-- Start Recorded data --

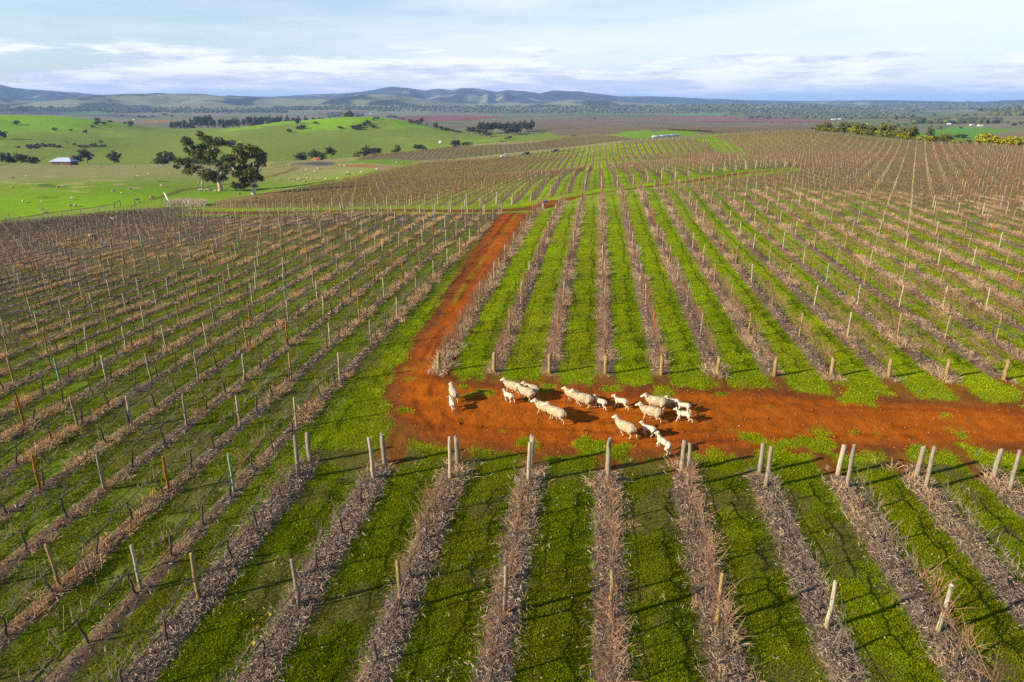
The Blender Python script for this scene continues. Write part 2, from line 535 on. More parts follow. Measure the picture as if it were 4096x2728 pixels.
def replicate(base, offs, rz, sc, tint=None):
    """many copies of one (V, F, C) soup merged into one"""
    V, Fc, C_ = base
    N = len(offs); m = len(V)
    c, s = np.cos(rz), np.sin(rz)
    sc = np.asarray(sc, float)
    if sc.ndim == 1: sc = np.stack([sc] * 3, 1)
    X = V[None] * sc[:, None, :]
    W = np.empty((N, m, 3), np.float32)
    W[:, :, 0] = X[:, :, 0] * c[:, None] - X[:, :, 1] * s[:, None] + offs[:, 0:1]
    W[:, :, 1] = X[:, :, 0] * s[:, None] + X[:, :, 1] * c[:, None] + offs[:, 1:2]
    W[:, :, 2] = X[:, :, 2] + offs[:, 2:3]
    FF = (Fc[None] + (np.arange(N) * m)[:, None, None]).reshape(-1, Fc.shape[1])
    CC = np.broadcast_to(C_[None], (N, m, 3))
    if tint is not None:
        CC = CC * tint[:, None, :]
    return W.reshape(-1, 3), FF, CC.reshape(-1, 3)


def soup(mb):
    return np.concatenate(mb.v), np.concatenate(mb.f), np.concatenate(mb.c)


def join(parts):
    V = []; Fc = []; C_ = []; k = 0
    for a, b, c in parts:
        V.append(a); Fc.append(b + k); C_.append(c); k += len(a)
    return np.concatenate(V), np.concatenate(Fc), np.concatenate(C_)


# ------------------------------------------------------------------ materials
def mat_col(name, rough=0.9, noise=0.0, nscale=6.0, bump=0.0, bscale=20.0, spec=0.2, trans=0.0, stretch=None, bdist=0.02):
    """colour from the mesh's Col attribute, broken up by noise"""
    m = bpy.data.materials.new(name); m.use_nodes = True
    t = NT(m.node_tree)
    a = t.n('ShaderNodeAttribute', attribute_name='Col')
    col = a.outputs['Color']
    tcn = t.n('ShaderNodeTexCoord')
    vec = tcn.outputs['Object']
    if stretch:
        mp = t.n('ShaderNodeMapping'); mp.inputs['Scale'].default_value = stretch
        t.l(vec, mp.inputs[0]); vec = mp.outputs[0]
    if noise:
        f = t.noise(vec, nscale, 5.0, .65)
        g = t.ss(f, .28, .72, 1 - noise, 1 + noise)
        cm = t.n('ShaderNodeCombineXYZ')
        for i in range(3): t.l(g, cm.inputs[i])
        col = t.mix(1.0, col, cm.outputs[0], 'MULTIPLY')
    b = t.n('ShaderNodeBsdfPrincipled')
    t.l(col, b.inputs['Base Color'])
    b.inputs['Roughness'].default_value = rough
    b.inputs['Specular IOR Level'].default_value = spec
    if bump:
        bn = t.n('ShaderNodeBump'); bn.inputs['Strength'].default_value = bump; bn.inputs['Distance'].default_value = bdist
        t.l(t.noise(vec, bscale, 4.0, .6), bn.inputs['Height']); t.l(bn.outputs[0], b.inputs['Normal'])
    out = t.n('ShaderNodeOutputMaterial')
    if trans:
        tr = t.n('ShaderNodeBsdfTranslucent'); t.l(col, tr.inputs[0])
        mx = t.n('ShaderNodeMixShader'); mx.inputs[0].default_value = trans
        t.l(b.outputs[0], mx.inputs[1]); t.l(tr.outputs[0], mx.inputs[2]); t.l(mx.outputs[0], out.inputs[0])
    else:
        t.l(b.outputs[0], out.inputs[0])
    return m


M_LEAF = mat_col('leaf', .75, .25, 3.0, trans=.25, spec=.15)
M_GRASS = mat_col('grass_blade', .85, .12, 2.0, trans=.30, spec=.0)
M_STRAW = mat_col('dry_grass', .9, .2, 8.0, trans=.2, spec=.0)
M_BARK = mat_col('bark', .95, .35, 9.0, .6, 25.0, .05)
M_TREEBARK = mat_col('tree_bark', .9, .35, .8, .5, 3.0, .1, bdist=.1)
M_POST = mat_col('weathered_timber', .92, .4, 7.0, .7, 18.0, .08, stretch=(6, 6, .8), bdist=.012)
M_WOOL = mat_col('wool', .97, .34, 9.0, .9, 48.0, .03, bdist=.02)
M_PAINT = mat_col('car_paint', .25, 0, spec=.5)
M_GLASS = mat_col('dark_glass', .08, 0, spec=.6)
M_RUBBER = mat_col('rubber', .85, .1, 20., spec=.1)
M_ROOF = mat_col('metal_roof', .35, .1, 1.2, spec=.5)
M_BRICK = mat_col('brick', .9, .25, 3.0, .3, 8., .1)
M_PLAIN = mat_col('matt', .85, .12, 2.0, spec=.1)


def ground_material():
    m = bpy.data.materials.new('ground'); m.use_nodes = True
    t = NT(m.node_tree)
    col = t.n('ShaderNodeAttribute', attribute_name='Col').outputs['Color']
    strip_c = t.n('ShaderNodeAttribute', attribute_name='StripCol').outputs['Color']
    row = t.n('ShaderNodeAttribute', attribute_name='Row').outputs['Fac']
    vine = t.n('ShaderNodeAttribute', attribute_name='Vine').outputs['Fac']
    half = t.n('ShaderNodeAttribute', attribute_name='Half').outputs['Fac']
    rough_a = t.n('ShaderNodeAttribute', attribute_name='Rough').outputs['Fac']
    vec = t.n('ShaderNodeTexCoord').outputs['Object']
    n1 = t.noise(vec, .22, 4.0, .6)
    n2 = t.noise(vec, 1.6, 5.0, .65)
    n3 = t.noise(vec, 9.0, 5.0, .7)
    # strip of soil and litter under each vine row
    fr = t.math('ABSOLUTE', t.math('SUBTRACT', t.math('FRACT', row), .5))       # .5 on the row, 0 between rows
    dist = t.math('SUBTRACT', .5, fr)
    wob = t.math('ADD', t.math('MULTIPLY', t.math('SUBTRACT', n2, .5), .28), t.math('MULTIPLY', t.math('SUBTRACT', n3, .5), .16))
    q = t.math('SUBTRACT', t.math('ADD', dist, wob), half)
    s = t.math('MULTIPLY', t.ss(q, -.035, .035, 1.0, 0.0), vine)
    c = t.mix(s, col, strip_c)
    # broken colour
    v = t.math('ADD', t.math('ADD', t.math('MULTIPLY', t.math('SUBTRACT', n1, .5), .7), t.math('MULTIPLY', t.math('SUBTRACT', n2, .5), .9)), t.math('MULTIPLY', t.math('SUBTRACT', n3, .5), 1.3))
    g = t.math('ADD', 1.0, t.math('MULTIPLY', v, rough_a))
    g = t.math('MAXIMUM', g, .25)
    cm = t.n('ShaderNodeCombineXYZ')
    for i in range(3): t.l(g, cm.inputs[i])
    c = t.mix(1.0, c, cm.outputs[0], 'MULTIPLY')
    b = t.n('ShaderNodeBsdfPrincipled')
    t.l(c, b.inputs['Base Color']); b.inputs['Roughness'].default_value = .95; b.inputs['Specular IOR Level'].default_value = .05
    bn = t.n('ShaderNodeBump'); bn.inputs['Strength'].default_value = .8; bn.inputs['Distance'].default_value = .09
    hh = t.math('ADD', t.math('MULTIPLY', n2, .8), t.math('MULTIPLY', n3, .55))
    t.l(hh, bn.inputs['Height']); t.l(bn.outputs[0], b.inputs['Normal'])
    o = t.n('ShaderNodeOutputMaterial'); t.l(b.outputs[0], o.inputs[0])
    return m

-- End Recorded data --

Exercise aim: Quote everything in the listing above exactly; pictures are the only thing to omit.

Expected answer:
The Blender Python script for this scene continues. Write part 2, from line 535 on. More parts follow. Measure the picture as if it were 4096x2728 pixels.
def replicate(base, offs, rz, sc, tint=None):
    """many copies of one (V, F, C) soup merged into one"""
    V, Fc, C_ = base
    N = len(offs); m = len(V)
    c, s = np.cos(rz), np.sin(rz)
    sc = np.asarray(sc, float)
    if sc.ndim == 1: sc = np.stack([sc] * 3, 1)
    X = V[None] * sc[:, None, :]
    W = np.empty((N, m, 3), np.float32)
    W[:, :, 0] = X[:, :, 0] * c[:, None] - X[:, :, 1] * s[:, None] + offs[:, 0:1]
    W[:, :, 1] = X[:, :, 0] * s[:, None] + X[:, :, 1] * c[:, None] + offs[:, 1:2]
    W[:, :, 2] = X[:, :, 2] + offs[:, 2:3]
    FF = (Fc[None] + (np.arange(N) * m)[:, None, None]).reshape(-1, Fc.shape[1])
    CC = np.broadcast_to(C_[None], (N, m, 3))
    if tint is not None:
        CC = CC * tint[:, None, :]
    return W.reshape(-1, 3), FF, CC.reshape(-1, 3)


def soup(mb):
    return np.concatenate(mb.v), np.concatenate(mb.f), np.concatenate(mb.c)


def join(parts):
    V = []; Fc = []; C_ = []; k = 0
    for a, b, c in parts:
        V.append(a); Fc.append(b + k); C_.append(c); k += len(a)
    return np.concatenate(V), np.concatenate(Fc), np.concatenate(C_)


# ------------------------------------------------------------------ materials
def mat_col(name, rough=0.9, noise=0.0, nscale=6.0, bump=0.0, bscale=20.0, spec=0.2, trans=0.0, stretch=None, bdist=0.02):
    """colour from the mesh's Col attribute, broken up by noise"""
    m = bpy.data.materials.new(name); m.use_nodes = True
    t = NT(m.node_tree)
    a = t.n('ShaderNodeAttribute', attribute_name='Col')
    col = a.outputs['Color']
    tcn = t.n('ShaderNodeTexCoord')
    vec = tcn.outputs['Object']
    if stretch:
        mp = t.n('ShaderNodeMapping'); mp.inputs['Scale'].default_value = stretch
        t.l(vec, mp.inputs[0]); vec = mp.outputs[0]
    if noise:
        f = t.noise(vec, nscale, 5.0, .65)
        g = t.ss(f, .28, .72, 1 - noise, 1 + noise)
        cm = t.n('ShaderNodeCombineXYZ')
        for i in range(3): t.l(g, cm.inputs[i])
        col = t.mix(1.0, col, cm.outputs[0], 'MULTIPLY')
    b = t.n('ShaderNodeBsdfPrincipled')
    t.l(col, b.inputs['Base Color'])
    b.inputs['Roughness'].default_value = rough
    b.inputs['Specular IOR Level'].default_value = spec
    if bump:
        bn = t.n('ShaderNodeBump'); bn.inputs['Strength'].default_value = bump; bn.inputs['Distance'].default_value = bdist
        t.l(t.noise(vec, bscale, 4.0, .6), bn.inputs['Height']); t.l(bn.outputs[0], b.inputs['Normal'])
    out = t.n('ShaderNodeOutputMaterial')
    if trans:
        tr = t.n('ShaderNodeBsdfTranslucent'); t.l(col, tr.inputs[0])
        mx = t.n('ShaderNodeMixShader'); mx.inputs[0].default_value = trans
        t.l(b.outputs[0], mx.inputs[1]); t.l(tr.outputs[0], mx.inputs[2]); t.l(mx.outputs[0], out.inputs[0])
    else:
        t.l(b.outputs[0], out.inputs[0])
    return m


M_LEAF = mat_col('leaf', .75, .25, 3.0, trans=.25, spec=.15)
M_GRASS = mat_col('grass_blade', .85, .12, 2.0, trans=.30, spec=.0)
M_STRAW = mat_col('dry_grass', .9, .2, 8.0, trans=.2, spec=.0)
M_BARK = mat_col('bark', .95, .35, 9.0, .6, 25.0, .05)
M_TREEBARK = mat_col('tree_bark', .9, .35, .8, .5, 3.0, .1, bdist=.1)
M_POST = mat_col('weathered_timber', .92, .4, 7.0, .7, 18.0, .08, stretch=(6, 6, .8), bdist=.012)
M_WOOL = mat_col('wool', .97, .34, 9.0, .9, 48.0, .03, bdist=.02)
M_PAINT = mat_col('car_paint', .25, 0, spec=.5)
M_GLASS = mat_col('dark_glass', .08, 0, spec=.6)
M_RUBBER = mat_col('rubber', .85, .1, 20., spec=.1)
M_ROOF = mat_col('metal_roof', .35, .1, 1.2, spec=.5)
M_BRICK = mat_col('brick', .9, .25, 3.0, .3, 8., .1)
M_PLAIN = mat_col('matt', .85, .12, 2.0, spec=.1)


def ground_material():
    m = bpy.data.materials.new('ground'); m.use_nodes = True
    t = NT(m.node_tree)
    col = t.n('ShaderNodeAttribute', attribute_name='Col').outputs['Color']
    strip_c = t.n('ShaderNodeAttribute', attribute_name='StripCol').outputs['Color']
    row = t.n('ShaderNodeAttribute', attribute_name='Row').outputs['Fac']
    vine = t.n('ShaderNodeAttribute', attribute_name='Vine').outputs['Fac']
    half = t.n('ShaderNodeAttribute', attribute_name='Half').outputs['Fac']
    rough_a = t.n('ShaderNodeAttribute', attribute_name='Rough').outputs['Fac']
    vec = t.n('ShaderNodeTexCoord').outputs['Object']
    n1 = t.noise(vec, .22, 4.0, .6)
    n2 = t.noise(vec, 1.6, 5.0, .65)
    n3 = t.noise(vec, 9.0, 5.0, .7)
    # strip of soil and litter under each vine row
    fr = t.math('ABSOLUTE', t.math('SUBTRACT', t.math('FRACT', row), .5))       # .5 on the row, 0 between rows
    dist = t.math('SUBTRACT', .5, fr)
    wob = t.math('ADD', t.math('MULTIPLY', t.math('SUBTRACT', n2, .5), .28), t.math('MULTIPLY', t.math('SUBTRACT', n3, .5), .16))
    q = t.math('SUBTRACT', t.math('ADD', dist, wob), half)
    s = t.math('MULTIPLY', t.ss(q, -.035, .035, 1.0, 0.0), vine)
    c = t.mix(s, col, strip_c)
    # broken colour
    v = t.math('ADD', t.math('ADD', t.math('MULTIPLY', t.math('SUBTRACT', n1, .5), .7), t.math('MULTIPLY', t.math('SUBTRACT', n2, .5), .9)), t.math('MULTIPLY', t.math('SUBTRACT', n3, .5), 1.3))
    g = t.math('ADD', 1.0, t.math('MULTIPLY', v, rough_a))
    g = t.math('MAXIMUM', g, .25)
    cm = t.n('ShaderNodeCombineXYZ')
    for i in range(3): t.l(g, cm.inputs[i])
    c = t.mix(1.0, c, cm.outputs[0], 'MULTIPLY')
    b = t.n('ShaderNodeBsdfPrincipled')
    t.l(c, b.inputs['Base Color']); b.inputs['Roughness'].default_value = .95; b.inputs['Specular IOR Level'].default_value = .05
    bn = t.n('ShaderNodeBump'); bn.inputs['Strength'].default_value = .8; bn.inputs['Distance'].default_value = .09
    hh = t.math('ADD', t.math('MULTIPLY', n2, .8), t.math('MULTIPLY', n3, .55))
    t.l(hh, bn.inputs['Height']); t.l(bn.outputs[0], b.inputs['Normal'])
    o = t.n('ShaderNodeOutputMaterial'); t.l(b.outputs[0], o.inputs[0])
    return m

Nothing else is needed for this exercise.